Retype the data below without altering anything.
** start SUPPLIED RECORDS **
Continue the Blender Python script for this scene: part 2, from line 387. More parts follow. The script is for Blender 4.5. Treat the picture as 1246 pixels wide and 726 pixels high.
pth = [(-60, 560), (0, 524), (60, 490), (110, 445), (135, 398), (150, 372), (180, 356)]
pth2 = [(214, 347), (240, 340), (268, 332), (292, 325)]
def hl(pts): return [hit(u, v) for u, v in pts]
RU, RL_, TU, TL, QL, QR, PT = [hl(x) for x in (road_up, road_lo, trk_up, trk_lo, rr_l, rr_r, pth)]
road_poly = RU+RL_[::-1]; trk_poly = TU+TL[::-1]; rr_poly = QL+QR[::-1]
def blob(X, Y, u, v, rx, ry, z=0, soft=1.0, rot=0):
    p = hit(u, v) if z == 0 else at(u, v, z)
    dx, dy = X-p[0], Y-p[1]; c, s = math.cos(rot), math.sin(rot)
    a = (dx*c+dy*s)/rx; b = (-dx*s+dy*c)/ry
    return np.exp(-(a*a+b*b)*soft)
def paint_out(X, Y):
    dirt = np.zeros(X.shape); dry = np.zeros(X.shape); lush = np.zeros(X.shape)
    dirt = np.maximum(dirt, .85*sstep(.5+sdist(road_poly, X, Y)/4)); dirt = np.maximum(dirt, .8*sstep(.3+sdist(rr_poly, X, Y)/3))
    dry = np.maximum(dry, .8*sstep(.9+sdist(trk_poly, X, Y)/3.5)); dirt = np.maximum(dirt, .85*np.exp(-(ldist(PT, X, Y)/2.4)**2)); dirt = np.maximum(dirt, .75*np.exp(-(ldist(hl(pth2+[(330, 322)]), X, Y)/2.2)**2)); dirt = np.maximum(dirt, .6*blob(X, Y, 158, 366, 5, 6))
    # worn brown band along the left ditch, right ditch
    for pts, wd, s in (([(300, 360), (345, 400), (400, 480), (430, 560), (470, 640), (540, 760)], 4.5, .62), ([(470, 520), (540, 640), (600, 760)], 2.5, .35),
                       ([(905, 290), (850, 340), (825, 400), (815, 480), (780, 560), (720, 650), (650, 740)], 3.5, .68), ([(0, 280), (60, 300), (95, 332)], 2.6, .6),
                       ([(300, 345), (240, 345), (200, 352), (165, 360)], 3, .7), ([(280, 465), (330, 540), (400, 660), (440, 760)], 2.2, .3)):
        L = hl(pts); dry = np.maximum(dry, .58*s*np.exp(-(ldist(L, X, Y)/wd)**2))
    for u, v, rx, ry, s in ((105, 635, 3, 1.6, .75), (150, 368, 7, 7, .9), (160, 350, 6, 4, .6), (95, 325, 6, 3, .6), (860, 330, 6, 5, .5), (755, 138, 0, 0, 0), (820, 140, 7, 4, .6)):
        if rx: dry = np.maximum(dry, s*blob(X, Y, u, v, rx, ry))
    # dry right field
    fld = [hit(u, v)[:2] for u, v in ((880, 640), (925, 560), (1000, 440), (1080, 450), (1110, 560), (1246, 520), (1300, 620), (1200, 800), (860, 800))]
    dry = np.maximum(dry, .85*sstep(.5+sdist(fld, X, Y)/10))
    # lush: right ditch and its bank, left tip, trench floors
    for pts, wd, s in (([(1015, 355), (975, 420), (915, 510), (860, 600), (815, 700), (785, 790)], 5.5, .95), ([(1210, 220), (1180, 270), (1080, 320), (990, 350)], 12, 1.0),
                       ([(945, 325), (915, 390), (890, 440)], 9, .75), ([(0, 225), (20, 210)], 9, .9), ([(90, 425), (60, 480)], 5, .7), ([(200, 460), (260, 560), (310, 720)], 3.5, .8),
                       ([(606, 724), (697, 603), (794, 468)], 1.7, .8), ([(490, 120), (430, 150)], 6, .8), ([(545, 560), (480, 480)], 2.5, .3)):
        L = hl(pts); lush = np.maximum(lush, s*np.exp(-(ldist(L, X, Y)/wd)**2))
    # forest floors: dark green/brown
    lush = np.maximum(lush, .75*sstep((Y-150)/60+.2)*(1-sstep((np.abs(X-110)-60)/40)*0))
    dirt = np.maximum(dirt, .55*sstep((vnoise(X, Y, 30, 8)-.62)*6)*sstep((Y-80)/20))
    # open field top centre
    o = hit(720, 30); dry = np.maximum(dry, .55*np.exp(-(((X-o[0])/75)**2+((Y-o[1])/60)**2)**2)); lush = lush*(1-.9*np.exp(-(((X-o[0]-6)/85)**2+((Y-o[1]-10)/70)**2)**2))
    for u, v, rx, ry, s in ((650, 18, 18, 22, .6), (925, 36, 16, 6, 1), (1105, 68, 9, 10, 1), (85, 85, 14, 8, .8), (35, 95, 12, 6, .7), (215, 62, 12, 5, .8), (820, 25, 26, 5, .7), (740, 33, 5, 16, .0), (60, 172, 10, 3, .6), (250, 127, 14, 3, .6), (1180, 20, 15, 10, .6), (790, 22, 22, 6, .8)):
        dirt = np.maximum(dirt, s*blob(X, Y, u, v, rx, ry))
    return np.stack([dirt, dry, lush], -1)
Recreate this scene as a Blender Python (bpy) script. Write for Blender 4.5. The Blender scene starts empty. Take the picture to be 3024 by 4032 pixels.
** end SUPPLIED RECORDS **
## [THE RESULT]
Continue the Blender Python script for this scene: part 2, from line 387. More parts follow. The script is for Blender 4.5. Treat the picture as 1246 pixels wide and 726 pixels high.
pth = [(-60, 560), (0, 524), (60, 490), (110, 445), (135, 398), (150, 372), (180, 356)]
pth2 = [(214, 347), (240, 340), (268, 332), (292, 325)]
def hl(pts): return [hit(u, v) for u, v in pts]
RU, RL_, TU, TL, QL, QR, PT = [hl(x) for x in (road_up, road_lo, trk_up, trk_lo, rr_l, rr_r, pth)]
road_poly = RU+RL_[::-1]; trk_poly = TU+TL[::-1]; rr_poly = QL+QR[::-1]
def blob(X, Y, u, v, rx, ry, z=0, soft=1.0, rot=0):
    p = hit(u, v) if z == 0 else at(u, v, z)
    dx, dy = X-p[0], Y-p[1]; c, s = math.cos(rot), math.sin(rot)
    a = (dx*c+dy*s)/rx; b = (-dx*s+dy*c)/ry
    return np.exp(-(a*a+b*b)*soft)
def paint_out(X, Y):
    dirt = np.zeros(X.shape); dry = np.zeros(X.shape); lush = np.zeros(X.shape)
    dirt = np.maximum(dirt, .85*sstep(.5+sdist(road_poly, X, Y)/4)); dirt = np.maximum(dirt, .8*sstep(.3+sdist(rr_poly, X, Y)/3))
    dry = np.maximum(dry, .8*sstep(.9+sdist(trk_poly, X, Y)/3.5)); dirt = np.maximum(dirt, .85*np.exp(-(ldist(PT, X, Y)/2.4)**2)); dirt = np.maximum(dirt, .75*np.exp(-(ldist(hl(pth2+[(330, 322)]), X, Y)/2.2)**2)); dirt = np.maximum(dirt, .6*blob(X, Y, 158, 366, 5, 6))
    # worn brown band along the left ditch, right ditch
    for pts, wd, s in (([(300, 360), (345, 400), (400, 480), (430, 560), (470, 640), (540, 760)], 4.5, .62), ([(470, 520), (540, 640), (600, 760)], 2.5, .35),
                       ([(905, 290), (850, 340), (825, 400), (815, 480), (780, 560), (720, 650), (650, 740)], 3.5, .68), ([(0, 280), (60, 300), (95, 332)], 2.6, .6),
                       ([(300, 345), (240, 345), (200, 352), (165, 360)], 3, .7), ([(280, 465), (330, 540), (400, 660), (440, 760)], 2.2, .3)):
        L = hl(pts); dry = np.maximum(dry, .58*s*np.exp(-(ldist(L, X, Y)/wd)**2))
    for u, v, rx, ry, s in ((105, 635, 3, 1.6, .75), (150, 368, 7, 7, .9), (160, 350, 6, 4, .6), (95, 325, 6, 3, .6), (860, 330, 6, 5, .5), (755, 138, 0, 0, 0), (820, 140, 7, 4, .6)):
        if rx: dry = np.maximum(dry, s*blob(X, Y, u, v, rx, ry))
    # dry right field
    fld = [hit(u, v)[:2] for u, v in ((880, 640), (925, 560), (1000, 440), (1080, 450), (1110, 560), (1246, 520), (1300, 620), (1200, 800), (860, 800))]
    dry = np.maximum(dry, .85*sstep(.5+sdist(fld, X, Y)/10))
    # lush: right ditch and its bank, left tip, trench floors
    for pts, wd, s in (([(1015, 355), (975, 420), (915, 510), (860, 600), (815, 700), (785, 790)], 5.5, .95), ([(1210, 220), (1180, 270), (1080, 320), (990, 350)], 12, 1.0),
                       ([(945, 325), (915, 390), (890, 440)], 9, .75), ([(0, 225), (20, 210)], 9, .9), ([(90, 425), (60, 480)], 5, .7), ([(200, 460), (260, 560), (310, 720)], 3.5, .8),
                       ([(606, 724), (697, 603), (794, 468)], 1.7, .8), ([(490, 120), (430, 150)], 6, .8), ([(545, 560), (480, 480)], 2.5, .3)):
        L = hl(pts); lush = np.maximum(lush, s*np.exp(-(ldist(L, X, Y)/wd)**2))
    # forest floors: dark green/brown
    lush = np.maximum(lush, .75*sstep((Y-150)/60+.2)*(1-sstep((np.abs(X-110)-60)/40)*0))
    dirt = np.maximum(dirt, .55*sstep((vnoise(X, Y, 30, 8)-.62)*6)*sstep((Y-80)/20))
    # open field top centre
    o = hit(720, 30); dry = np.maximum(dry, .55*np.exp(-(((X-o[0])/75)**2+((Y-o[1])/60)**2)**2)); lush = lush*(1-.9*np.exp(-(((X-o[0]-6)/85)**2+((Y-o[1]-10)/70)**2)**2))
    for u, v, rx, ry, s in ((650, 18, 18, 22, .6), (925, 36, 16, 6, 1), (1105, 68, 9, 10, 1), (85, 85, 14, 8, .8), (35, 95, 12, 6, .7), (215, 62, 12, 5, .8), (820, 25, 26, 5, .7), (740, 33, 5, 16, .0), (60, 172, 10, 3, .6), (250, 127, 14, 3, .6), (1180, 20, 15, 10, .6), (790, 22, 22, 6, .8)):
        dirt = np.maximum(dirt, s*blob(X, Y, u, v, rx, ry))
    return np.stack([dirt, dry, lush], -1)
Recreate this scene as a Blender Python (bpy) script. Write for Blender 4.5. The Blender scene starts empty. Take the picture to be 3024 by 4032 pixels.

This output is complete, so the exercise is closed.